Cemetery crew turns grief into survival in Soweto

Scrolla | 12.04.2026 22:44

By Palesa Matlala

• A group of unemployed men in Soweto earn money by cleaning and maintaining graves at Avalon Cemetery, relying on payments from families they help.
• Despite years of experience, informal grave assistants say they cannot get formal jobs and now face growing threats from crime and drug users.

Among rows of headstones at Avalon Cemetery, Surprise Theko spends his days cleaning graves and trimming grass. The work is simple but steady. It gives him a way to survive.

He is part of a group known as the Avalon crew. They are informal grave assistants working in one of Soweto’s biggest cemeteries. Jobs are hard to find, so they depend on small payments from families who visit their loved ones.

Theko says he struggled for years to find work. He joined the group in 2024 after deciding he could not sit at home any longer. Now he spends his days caring for graves that might otherwise be forgotten.

The crew clean, clear rubbish and keep burial sites neat. They say the work also helps them stay out of trouble.
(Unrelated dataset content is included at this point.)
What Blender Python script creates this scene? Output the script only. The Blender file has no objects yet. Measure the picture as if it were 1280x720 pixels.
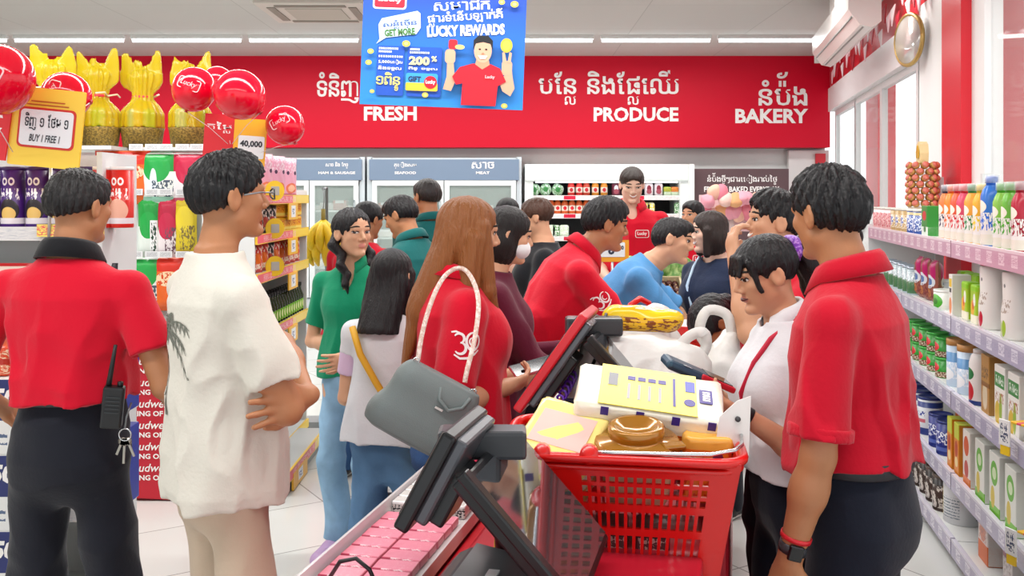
import bpy, bmesh, math, random
import numpy as np
import openvdb as vdb
from mathutils import Vector, Matrix

C = bpy.context.scene.collection
scene = bpy.context.scene
random.seed(7)
R = math.radians
F = 1200.0            # focal length in pixels of the 1280 x 720 frame
HZ = 245.0            # row of the horizon
EYE = 1.6             # camera height

# ------------------------------------------------------------------ camera, sky, lights, exposure
cam_data = bpy.data.cameras.new('camera')
cam_data.sensor_width = 36.0
cam_data.lens = 36.0 * F / 1280.0
cam_data.shift_y = (HZ - 360.0) / 1280.0
cam_data.clip_start = 0.05
cam = bpy.data.objects.new('camera', cam_data)
C.objects.link(cam)
cam.location = (0, 0, EYE)
cam.rotation_euler = (R(90), 0, 0)
scene.camera = cam

world = bpy.data.worlds.new('sky')
scene.world = world
world.use_nodes = True
bg = world.node_tree.nodes['Background']
bg.inputs['Color'].default_value = (0.93, 0.97, 1.0, 1)
bg.inputs['Strength'].default_value = 1.7

vs = scene.view_settings
vs.view_transform = 'Standard'
vs.look = 'None'
vs.gamma = 1.0
vs.exposure = -0.28
vs.use_curve_mapping = False
scene.cycles.max_bounces = 7
scene.cycles.diffuse_bounces = 3
scene.cycles.glossy_bounces = 4
scene.cycles.transmission_bounces = 6
scene.cycles.transparent_max_bounces = 12
scene.cycles.caustics_reflective = False
scene.cycles.caustics_refractive = False

CEIL = 3.3
ROWS = (10.15, 7.2, 4.4, 1.6)          # rows of ceiling tubes (depth of each row)
for ry, pw in zip(ROWS, (150, 200, 200, 150)):
    ld = bpy.data.lights.new('tube_light', 'AREA')
    ld.shape = 'RECTANGLE'; ld.size = 8.0; ld.size_y = 0.25
    ld.energy = pw; ld.color = (1.0, 0.985, 0.96)
    lo = bpy.data.objects.new('tube_light', ld); C.objects.link(lo)
    lo.location = (-1.2, ry, CEIL - 0.1)

# ------------------------------------------------------------------ small helpers
def at(px, py, Y):
    """world point that shows at pixel (px, py) at depth Y"""
    return Vector(((px - 640.0) * Y / F, Y, EYE - (py - HZ) * Y / F))

def lin(c):
    return c / 12.92 if c <= 0.04045 else ((c + 0.055) / 1.055) ** 2.4

def rgb(h):
    if not isinstance(h, str): return tuple(h)
    h = h.lstrip('#')
    return tuple(lin(int(h[i:i + 2], 16) / 255.0) for i in (0, 2, 4))

_mats = {}
def mat(hexc, rough=0.5, metal=0.0, spec=0.5, emit=0.0, alpha=1.0, trans=0.0, bump=None, mottle=None, sheen=0.0, coat=0.0, sub=0.0):
    key = (hexc, rough, metal, spec, emit, alpha, trans, bump, mottle, sheen, coat, sub)
    if key in _mats: return _mats[key]
    m = bpy.data.materials.new('paint_%s' % str(hexc).strip('#'))
    m.use_nodes = True
    nt = m.node_tree; b = nt.nodes['Principled BSDF']
    col = rgb(hexc) + (1.0,)
    b.inputs['Base Color'].default_value = col
    b.inputs['Roughness'].default_value = rough
    b.inputs['Metallic'].default_value = metal
    b.inputs['Specular IOR Level'].default_value = spec
    b.inputs['Alpha'].default_value = alpha
    b.inputs['Transmission Weight'].default_value = trans
    b.inputs['Sheen Weight'].default_value = sheen
    b.inputs['Coat Weight'].default_value = coat
    if sub:
        b.inputs['Subsurface Weight'].default_value = sub
        b.inputs['Subsurface Radius'].default_value = (0.012, 0.005, 0.003)
        b.inputs['Subsurface Scale'].default_value = 0.6
    if emit:
        b.inputs['Emission Color'].default_value = col
        b.inputs['Emission Strength'].default_value = emit
    if bump or mottle:
        tc = nt.nodes.new('ShaderNodeTexCoord')
        mp = nt.nodes.new('ShaderNodeMapping')
        nt.links.new(tc.outputs['Object'], mp.inputs['Vector'])
    if bump:                              # (scale xyz, strength)
        mp.inputs['Scale'].default_value = bump[0]
        nz = nt.nodes.new('ShaderNodeTexNoise'); nz.inputs['Scale'].default_value = 1.0
        nz.inputs['Detail'].default_value = 3.0
        nt.links.new(mp.outputs['Vector'], nz.inputs['Vector'])
        bp = nt.nodes.new('ShaderNodeBump'); bp.inputs['Strength'].default_value = bump[1]
        bp.inputs['Distance'].default_value = 0.004
        nt.links.new(nz.outputs['Fac'], bp.inputs['Height'])
        nt.links.new(bp.outputs['Normal'], b.inputs['Normal'])
    if mottle:                            # (second colour, scale xyz, low, high)
        mp2 = nt.nodes.new('ShaderNodeMapping'); mp2.inputs['Scale'].default_value = mottle[1]
        nt.links.new(tc.outputs['Object'], mp2.inputs['Vector'])
        n2 = nt.nodes.new('ShaderNodeTexNoise'); n2.inputs['Scale'].default_value = 1.0; n2.inputs['Detail'].default_value = 4.0
        nt.links.new(mp2.outputs['Vector'], n2.inputs['Vector'])
        rp = nt.nodes.new('ShaderNodeValToRGB')
        rp.color_ramp.elements[0].position = mottle[2]; rp.color_ramp.elements[1].position = mottle[3]
        rp.color_ramp.elements[0].color = col; rp.color_ramp.elements[1].color = rgb(mottle[0]) + (1.0,)
        nt.links.new(n2.outputs['Fac'], rp.inputs['Fac'])
        nt.links.new(rp.outputs['Color'], b.inputs['Base Color'])
    _mats[key] = m
    return m

def pack(base, patches, rough=0.35, metal=0.0, bump=None):
    """printed packaging: patches = (kind, cx, cz, rx, rz, colour[, axis]) in 0..1 of the object's own box; kind e(llipse), r(ect), n(oise rect)"""
    key = ('pack', base, tuple(patches), rough, metal)
    if key in _mats: return _mats[key]
    m = bpy.data.materials.new('printed_pack'); m.use_nodes = True
    nt = m.node_tree; N = nt.nodes; L = nt.links; b = N['Principled BSDF']
    b.inputs['Roughness'].default_value = rough; b.inputs['Metallic'].default_value = metal
    tc = N.new('ShaderNodeTexCoord'); sp = N.new('ShaderNodeSeparateXYZ'); L.new(tc.outputs['Generated'], sp.inputs[0])
    def M(op, a, bb=None, clamp=False):
        n = N.new('ShaderNodeMath'); n.operation = op; n.use_clamp = clamp
        for i, v in enumerate((a, bb)):
            if v is None: continue
            if isinstance(v, (int, float)): n.inputs[i].default_value = v
            else: L.new(v, n.inputs[i])
        return n.outputs[0]
    prev = None
    for p in patches:
        kind, cx, cz, rx, rz, colr = p[:6]
        ax = p[6] if len(p) > 6 else 'X'
        dx = M('DIVIDE', M('ABSOLUTE', M('SUBTRACT', sp.outputs[ax], cx)), max(rx, 1e-3))
        dz = M('DIVIDE', M('ABSOLUTE', M('SUBTRACT', sp.outputs['Z'], cz)), max(rz, 1e-3))
        if kind == 'e':
            f = M('LESS_THAN', M('ADD', M('MULTIPLY', dx, dx), M('MULTIPLY', dz, dz)), 1.0)
        else:
            f = M('LESS_THAN', M('MAXIMUM', dx, dz), 1.0)
        if kind == 'n':
            nz = N.new('ShaderNodeTexNoise'); nz.inputs['Scale'].default_value = 14.0 if len(p) < 8 else p[7]
            L.new(tc.outputs['Generated'], nz.inputs['Vector'])
            f = M('MULTIPLY', f, M('GREATER_THAN', nz.outputs['Fac'], 0.52))
        if kind == 'w':                     # repeated tags along the axis
            f = M('MULTIPLY', f, M('GREATER_THAN', M('SINE', M('MULTIPLY', sp.outputs[ax], 6.283 * p[7])), 0.1))
        if kind == 't':                     # lines of small print
            wv = M('GREATER_THAN', M('SINE', M('MULTIPLY', sp.outputs['Z'], 6.283 * (p[7] if len(p) > 7 else 18))), 0.15)
            nz = N.new('ShaderNodeTexNoise'); nz.inputs['Scale'].default_value = 30.0
            L.new(tc.outputs['Generated'], nz.inputs['Vector'])
            f = M('MULTIPLY', M('MULTIPLY', f, wv), M('GREATER_THAN', nz.outputs['Fac'], 0.45))
        mx = N.new('ShaderNodeMix'); mx.data_type = 'RGBA'
        L.new(f, mx.inputs['Factor'])
        if prev is None: mx.inputs['A'].default_value = rgb(base) + (1.0,)
        else: L.new(prev, mx.inputs['A'])
        mx.inputs['B'].default_value = rgb(colr) + (1.0,)
        prev = mx.outputs['Result']
    if prev is None: b.inputs['Base Color'].default_value = rgb(base) + (1.0,)
    else: L.new(prev, b.inputs['Base Color'])
    _mats[key] = m
    return m

def tag(o, label=None, cat=None, group=None, kind=None):
    if label: o['label'] = label
    if cat: o['category'] = cat
    if group: o['group'] = group
    if kind: o['kind'] = kind
    return o

def empty(name, loc=(0, 0, 0), rz=0.0, label=None, cat=None, group=None):
    o = bpy.data.objects.new(name, None); C.objects.link(o)
    o.location = loc; o.rotation_euler = (0, 0, rz); o.empty_display_size = 0.05
    return tag(o, label, cat, group)

def copy_tree(o, parent=None, loc=None, rz=None, label=None, group=None):
    c = o.copy(); C.objects.link(c)
    if parent is not None: c.parent = parent
    for ch in list(o.children): copy_tree(ch, c)
    if loc is not None: c.location = loc
    if rz is not None: c.rotation_euler[2] = rz
    if label: c['label'] = label
    if group: c['group'] = group
    return c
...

Sibusiso Songwana, who is 28, joined after friends urged him to do something productive. He says he needed a way to survive and avoid making bad choices. After a few months, he says the work has given him both income and peace.

Avalon Cemetery covers 172 hectares and is one of the largest in the country. It opened in 1972 during apartheid for black residents. Many well known figures and ordinary people are buried there.

Another worker, Thabo Makgele, says the cemetery helps him escape the daily struggles of township life. He spends most of his time there to avoid trouble and earn what he can.

Some families say they feel safer when the assistants are around. But there are concerns that visitors cannot always tell who is genuine and who may be a criminal.

The workers say they still struggle to get formal jobs. Ronald Maluleka says he has years of experience but has never been hired by Johannesburg City Parks and Zoo.

The city body says it cannot employ people without following proper hiring rules. It is responsible for general upkeep, while families must maintain individual graves.

Theko now looks after several graves for different families. Many no longer pay him cash. Instead, they send money through eWallet after he sends photos of his work as proof.

The assistants say crime is becoming a problem. They face threats from drug users who enter the cemetery and try to take work from them. They also say they have no power to control who comes in.

Johannesburg City Parks and Zoo says it has received some complaints and has security at main entrances. But the cemetery is large and difficult to control fully.

Visitors are urged to stay alert and move in groups.

For the Avalon crew, the cemetery is more than a workplace. It is where they earn a living and help families care for those they have lost.